We've got in 1548, Reginald Wolfe, the London printer, who comes up with the idea of a universal cosmography of the whole world, not an unambitious attempt.
And history as chronology and evidence-based and so on, all the things we were talking about earlier, but now on a much bigger scale than anyone's attempted before.
Well, suddenly people have a sense because of the Reformation.
of how it is possible within a single lifetime for there to be this great caesura in national life.
And it's that interesting moment when most people have understood
the past more through place than through chronology.
But Camden brings those things together, the first of the great county histories.

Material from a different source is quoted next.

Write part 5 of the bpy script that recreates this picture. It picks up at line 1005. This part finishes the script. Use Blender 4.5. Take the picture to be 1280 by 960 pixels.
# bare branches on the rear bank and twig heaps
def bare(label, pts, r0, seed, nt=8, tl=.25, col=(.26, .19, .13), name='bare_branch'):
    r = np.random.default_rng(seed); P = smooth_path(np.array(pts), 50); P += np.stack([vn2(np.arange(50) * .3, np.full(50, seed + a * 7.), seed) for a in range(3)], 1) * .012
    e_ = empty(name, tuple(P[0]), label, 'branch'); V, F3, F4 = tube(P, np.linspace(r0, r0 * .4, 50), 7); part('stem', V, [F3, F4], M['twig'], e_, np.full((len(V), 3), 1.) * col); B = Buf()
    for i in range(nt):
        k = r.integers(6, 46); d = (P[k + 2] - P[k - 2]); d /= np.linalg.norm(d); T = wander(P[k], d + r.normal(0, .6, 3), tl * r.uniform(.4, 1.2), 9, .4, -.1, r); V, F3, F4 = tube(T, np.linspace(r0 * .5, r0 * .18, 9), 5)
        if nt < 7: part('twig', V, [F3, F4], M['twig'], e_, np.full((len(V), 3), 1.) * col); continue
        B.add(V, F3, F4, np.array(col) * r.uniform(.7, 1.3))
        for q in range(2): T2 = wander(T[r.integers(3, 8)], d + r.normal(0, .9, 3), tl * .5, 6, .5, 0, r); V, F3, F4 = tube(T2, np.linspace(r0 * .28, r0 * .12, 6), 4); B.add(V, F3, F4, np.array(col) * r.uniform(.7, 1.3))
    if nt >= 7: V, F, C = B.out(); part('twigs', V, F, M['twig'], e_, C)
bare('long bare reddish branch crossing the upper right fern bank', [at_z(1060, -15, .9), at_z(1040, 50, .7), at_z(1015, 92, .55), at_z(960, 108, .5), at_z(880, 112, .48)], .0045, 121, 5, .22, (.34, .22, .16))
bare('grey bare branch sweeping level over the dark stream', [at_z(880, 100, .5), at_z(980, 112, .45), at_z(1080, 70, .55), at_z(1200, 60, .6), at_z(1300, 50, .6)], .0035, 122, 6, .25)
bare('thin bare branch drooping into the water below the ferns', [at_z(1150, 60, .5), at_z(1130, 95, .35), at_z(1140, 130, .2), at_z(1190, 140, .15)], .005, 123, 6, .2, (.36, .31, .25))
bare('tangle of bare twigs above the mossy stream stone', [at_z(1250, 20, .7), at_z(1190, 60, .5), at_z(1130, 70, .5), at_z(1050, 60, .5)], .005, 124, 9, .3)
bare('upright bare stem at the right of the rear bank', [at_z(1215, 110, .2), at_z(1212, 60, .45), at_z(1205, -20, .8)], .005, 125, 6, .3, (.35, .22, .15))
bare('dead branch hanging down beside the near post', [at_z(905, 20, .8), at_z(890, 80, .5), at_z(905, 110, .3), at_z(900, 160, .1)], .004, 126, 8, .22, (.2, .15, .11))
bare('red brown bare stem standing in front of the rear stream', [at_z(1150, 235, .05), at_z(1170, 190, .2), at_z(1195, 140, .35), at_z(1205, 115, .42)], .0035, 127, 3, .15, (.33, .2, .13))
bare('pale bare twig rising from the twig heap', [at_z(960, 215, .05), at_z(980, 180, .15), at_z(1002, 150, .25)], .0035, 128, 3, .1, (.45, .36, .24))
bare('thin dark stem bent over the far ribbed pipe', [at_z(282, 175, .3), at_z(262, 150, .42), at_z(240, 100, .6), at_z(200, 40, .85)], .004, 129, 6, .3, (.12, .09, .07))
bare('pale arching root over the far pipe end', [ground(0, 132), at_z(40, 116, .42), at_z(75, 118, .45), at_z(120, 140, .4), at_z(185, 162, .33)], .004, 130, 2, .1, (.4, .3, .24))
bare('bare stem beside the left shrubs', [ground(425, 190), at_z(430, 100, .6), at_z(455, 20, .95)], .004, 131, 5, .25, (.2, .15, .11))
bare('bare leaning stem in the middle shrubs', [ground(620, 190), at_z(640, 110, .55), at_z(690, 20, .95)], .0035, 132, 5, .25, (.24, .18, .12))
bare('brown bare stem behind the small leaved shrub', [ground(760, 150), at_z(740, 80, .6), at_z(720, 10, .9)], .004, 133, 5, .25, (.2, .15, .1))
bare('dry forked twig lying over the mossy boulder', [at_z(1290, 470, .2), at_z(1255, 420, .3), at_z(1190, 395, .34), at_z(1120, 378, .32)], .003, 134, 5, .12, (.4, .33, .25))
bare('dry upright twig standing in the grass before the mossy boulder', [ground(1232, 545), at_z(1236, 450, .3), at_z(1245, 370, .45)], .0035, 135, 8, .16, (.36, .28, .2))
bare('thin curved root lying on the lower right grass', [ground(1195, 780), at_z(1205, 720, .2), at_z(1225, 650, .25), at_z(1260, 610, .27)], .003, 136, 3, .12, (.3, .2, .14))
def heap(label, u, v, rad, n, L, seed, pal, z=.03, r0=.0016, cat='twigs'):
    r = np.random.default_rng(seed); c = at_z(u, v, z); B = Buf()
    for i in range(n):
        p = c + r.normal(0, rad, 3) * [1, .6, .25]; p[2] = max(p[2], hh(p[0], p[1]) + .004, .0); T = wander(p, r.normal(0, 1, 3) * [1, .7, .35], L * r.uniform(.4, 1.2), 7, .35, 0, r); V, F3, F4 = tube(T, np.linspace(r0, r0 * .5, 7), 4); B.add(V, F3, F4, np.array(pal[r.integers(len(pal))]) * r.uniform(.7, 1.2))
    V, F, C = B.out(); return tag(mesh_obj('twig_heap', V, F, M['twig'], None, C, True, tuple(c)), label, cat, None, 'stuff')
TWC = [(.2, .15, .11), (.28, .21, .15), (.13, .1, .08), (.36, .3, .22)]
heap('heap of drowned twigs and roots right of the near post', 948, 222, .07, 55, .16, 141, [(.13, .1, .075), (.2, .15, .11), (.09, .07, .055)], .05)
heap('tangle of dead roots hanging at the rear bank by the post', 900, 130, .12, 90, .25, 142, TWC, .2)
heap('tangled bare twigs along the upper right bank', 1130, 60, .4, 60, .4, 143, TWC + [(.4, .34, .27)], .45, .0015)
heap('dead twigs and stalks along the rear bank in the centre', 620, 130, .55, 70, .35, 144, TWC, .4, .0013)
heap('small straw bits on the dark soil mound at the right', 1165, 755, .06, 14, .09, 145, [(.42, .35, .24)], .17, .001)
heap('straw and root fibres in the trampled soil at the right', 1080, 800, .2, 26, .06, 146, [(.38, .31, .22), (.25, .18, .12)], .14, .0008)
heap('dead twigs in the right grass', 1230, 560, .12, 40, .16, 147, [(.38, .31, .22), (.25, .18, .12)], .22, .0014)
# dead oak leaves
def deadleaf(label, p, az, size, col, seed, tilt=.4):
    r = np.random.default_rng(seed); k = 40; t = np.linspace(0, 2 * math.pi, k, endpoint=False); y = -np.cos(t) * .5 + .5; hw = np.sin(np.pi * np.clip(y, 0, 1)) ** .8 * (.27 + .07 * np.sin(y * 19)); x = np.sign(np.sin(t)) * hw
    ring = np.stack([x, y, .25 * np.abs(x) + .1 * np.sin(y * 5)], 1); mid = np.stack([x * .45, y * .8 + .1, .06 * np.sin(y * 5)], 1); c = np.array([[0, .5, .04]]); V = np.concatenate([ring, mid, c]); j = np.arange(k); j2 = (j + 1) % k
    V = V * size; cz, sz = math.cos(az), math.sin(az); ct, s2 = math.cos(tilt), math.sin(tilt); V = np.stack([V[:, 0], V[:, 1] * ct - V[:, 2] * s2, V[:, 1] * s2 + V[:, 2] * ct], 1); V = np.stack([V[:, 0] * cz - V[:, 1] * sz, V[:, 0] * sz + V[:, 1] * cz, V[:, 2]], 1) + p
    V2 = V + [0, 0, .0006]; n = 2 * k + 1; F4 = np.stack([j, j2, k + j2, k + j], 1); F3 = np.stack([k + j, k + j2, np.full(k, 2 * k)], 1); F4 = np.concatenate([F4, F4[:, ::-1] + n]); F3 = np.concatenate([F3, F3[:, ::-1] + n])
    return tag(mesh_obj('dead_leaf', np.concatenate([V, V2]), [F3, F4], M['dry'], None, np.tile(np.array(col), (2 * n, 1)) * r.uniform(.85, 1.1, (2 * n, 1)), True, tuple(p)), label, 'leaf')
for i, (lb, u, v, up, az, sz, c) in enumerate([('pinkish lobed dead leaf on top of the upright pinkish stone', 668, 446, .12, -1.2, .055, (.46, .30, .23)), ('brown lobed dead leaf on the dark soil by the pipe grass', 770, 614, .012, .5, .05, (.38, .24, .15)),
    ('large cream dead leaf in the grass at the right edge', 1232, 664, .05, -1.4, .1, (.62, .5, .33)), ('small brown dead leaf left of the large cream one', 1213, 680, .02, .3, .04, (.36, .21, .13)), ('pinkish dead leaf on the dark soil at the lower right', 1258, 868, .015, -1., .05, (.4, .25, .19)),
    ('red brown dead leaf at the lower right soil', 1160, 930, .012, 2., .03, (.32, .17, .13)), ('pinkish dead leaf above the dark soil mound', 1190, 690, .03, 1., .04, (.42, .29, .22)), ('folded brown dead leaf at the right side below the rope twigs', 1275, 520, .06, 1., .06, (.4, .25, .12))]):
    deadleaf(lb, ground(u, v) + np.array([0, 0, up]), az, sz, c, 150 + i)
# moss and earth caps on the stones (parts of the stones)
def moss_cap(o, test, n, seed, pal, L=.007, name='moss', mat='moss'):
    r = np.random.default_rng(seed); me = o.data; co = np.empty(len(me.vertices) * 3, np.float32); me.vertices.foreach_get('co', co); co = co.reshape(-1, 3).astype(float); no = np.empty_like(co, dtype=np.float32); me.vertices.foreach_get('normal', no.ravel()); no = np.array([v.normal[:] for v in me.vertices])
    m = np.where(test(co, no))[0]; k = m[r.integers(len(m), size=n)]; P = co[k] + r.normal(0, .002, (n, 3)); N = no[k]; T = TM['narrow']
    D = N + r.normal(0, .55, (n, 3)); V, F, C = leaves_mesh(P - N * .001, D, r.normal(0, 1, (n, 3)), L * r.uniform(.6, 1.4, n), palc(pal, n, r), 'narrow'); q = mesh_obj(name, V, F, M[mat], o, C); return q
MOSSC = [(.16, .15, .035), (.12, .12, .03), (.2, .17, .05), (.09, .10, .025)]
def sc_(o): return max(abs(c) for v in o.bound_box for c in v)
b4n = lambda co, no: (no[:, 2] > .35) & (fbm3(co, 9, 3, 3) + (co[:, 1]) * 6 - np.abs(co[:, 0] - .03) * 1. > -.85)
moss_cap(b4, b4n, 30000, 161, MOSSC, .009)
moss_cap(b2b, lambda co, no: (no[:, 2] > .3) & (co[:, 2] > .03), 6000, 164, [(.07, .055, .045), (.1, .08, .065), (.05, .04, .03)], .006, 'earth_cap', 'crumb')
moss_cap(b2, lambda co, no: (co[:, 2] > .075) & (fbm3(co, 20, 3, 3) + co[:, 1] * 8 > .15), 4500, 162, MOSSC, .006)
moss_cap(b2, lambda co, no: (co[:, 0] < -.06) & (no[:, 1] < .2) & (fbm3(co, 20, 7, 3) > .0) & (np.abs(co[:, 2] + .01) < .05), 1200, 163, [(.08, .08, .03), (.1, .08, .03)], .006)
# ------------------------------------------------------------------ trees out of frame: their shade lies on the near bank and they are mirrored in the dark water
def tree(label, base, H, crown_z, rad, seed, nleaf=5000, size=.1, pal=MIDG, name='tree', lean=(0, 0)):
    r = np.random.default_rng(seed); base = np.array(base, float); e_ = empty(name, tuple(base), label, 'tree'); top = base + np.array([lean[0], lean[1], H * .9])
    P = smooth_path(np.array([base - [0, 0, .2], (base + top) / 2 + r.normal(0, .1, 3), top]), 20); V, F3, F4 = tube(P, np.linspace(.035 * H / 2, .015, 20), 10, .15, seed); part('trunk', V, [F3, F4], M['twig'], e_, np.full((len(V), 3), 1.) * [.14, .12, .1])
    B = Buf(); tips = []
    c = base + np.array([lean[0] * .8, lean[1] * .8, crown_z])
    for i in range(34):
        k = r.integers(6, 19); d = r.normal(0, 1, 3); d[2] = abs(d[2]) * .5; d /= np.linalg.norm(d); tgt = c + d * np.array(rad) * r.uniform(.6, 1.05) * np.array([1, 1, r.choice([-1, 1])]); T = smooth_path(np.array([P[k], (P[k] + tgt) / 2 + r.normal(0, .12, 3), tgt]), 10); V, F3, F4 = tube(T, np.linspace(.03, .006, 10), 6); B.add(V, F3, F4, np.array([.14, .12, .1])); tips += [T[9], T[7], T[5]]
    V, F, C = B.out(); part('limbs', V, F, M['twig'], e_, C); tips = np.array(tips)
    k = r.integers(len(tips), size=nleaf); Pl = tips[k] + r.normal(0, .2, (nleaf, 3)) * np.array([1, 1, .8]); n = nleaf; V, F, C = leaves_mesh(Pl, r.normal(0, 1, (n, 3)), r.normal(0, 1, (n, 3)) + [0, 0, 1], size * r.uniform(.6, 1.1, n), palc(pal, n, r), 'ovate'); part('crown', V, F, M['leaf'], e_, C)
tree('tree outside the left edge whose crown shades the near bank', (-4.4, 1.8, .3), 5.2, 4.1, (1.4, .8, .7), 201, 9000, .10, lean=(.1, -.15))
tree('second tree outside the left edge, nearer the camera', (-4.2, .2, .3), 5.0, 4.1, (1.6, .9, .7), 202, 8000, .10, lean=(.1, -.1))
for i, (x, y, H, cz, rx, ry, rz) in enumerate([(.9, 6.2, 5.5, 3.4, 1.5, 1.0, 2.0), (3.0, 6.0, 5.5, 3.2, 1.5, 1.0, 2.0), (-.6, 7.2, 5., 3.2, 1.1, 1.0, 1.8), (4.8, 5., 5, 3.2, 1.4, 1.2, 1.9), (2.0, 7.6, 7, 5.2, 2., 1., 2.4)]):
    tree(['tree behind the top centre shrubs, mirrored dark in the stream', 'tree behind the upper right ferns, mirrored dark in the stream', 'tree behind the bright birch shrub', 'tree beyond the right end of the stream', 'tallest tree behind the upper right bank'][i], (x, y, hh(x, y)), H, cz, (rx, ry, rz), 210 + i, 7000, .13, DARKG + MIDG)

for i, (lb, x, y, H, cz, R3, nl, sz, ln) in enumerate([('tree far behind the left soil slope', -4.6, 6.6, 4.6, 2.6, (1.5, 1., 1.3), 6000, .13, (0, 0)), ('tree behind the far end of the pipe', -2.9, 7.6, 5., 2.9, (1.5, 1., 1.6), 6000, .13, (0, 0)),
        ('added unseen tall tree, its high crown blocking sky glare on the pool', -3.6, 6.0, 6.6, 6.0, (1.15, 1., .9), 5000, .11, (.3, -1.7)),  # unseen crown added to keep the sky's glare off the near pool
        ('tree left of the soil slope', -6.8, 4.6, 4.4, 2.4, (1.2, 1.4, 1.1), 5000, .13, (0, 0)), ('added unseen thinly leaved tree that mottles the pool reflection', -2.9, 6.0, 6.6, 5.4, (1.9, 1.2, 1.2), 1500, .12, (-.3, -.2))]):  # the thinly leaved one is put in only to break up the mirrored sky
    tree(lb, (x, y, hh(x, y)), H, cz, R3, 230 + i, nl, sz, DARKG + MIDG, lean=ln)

And also one sees the beginnings of, not just because of Mary's influence,
but the beginnings of an expression of regret about all the destruction and people beginning to, I mean, to look at ruins through more sympathetic eyes and the beginnings later with Henry Spellman, who writes about the problems with sacrilege and how maybe if you took over
consecrated spaces, maybe some bad things will happen to you.
There's a great beginning of a great ambivalence about the past and therefore an ability to think about it critically.
Everyone, all historians, including us, you have your agenda.
But the ability to think critically about the past, of course, depends on
documentary evidence.
If it's just Geoffrey of Monmouth telling you about the Knights of the Round Table, I mean, you can't just buy it or you don't.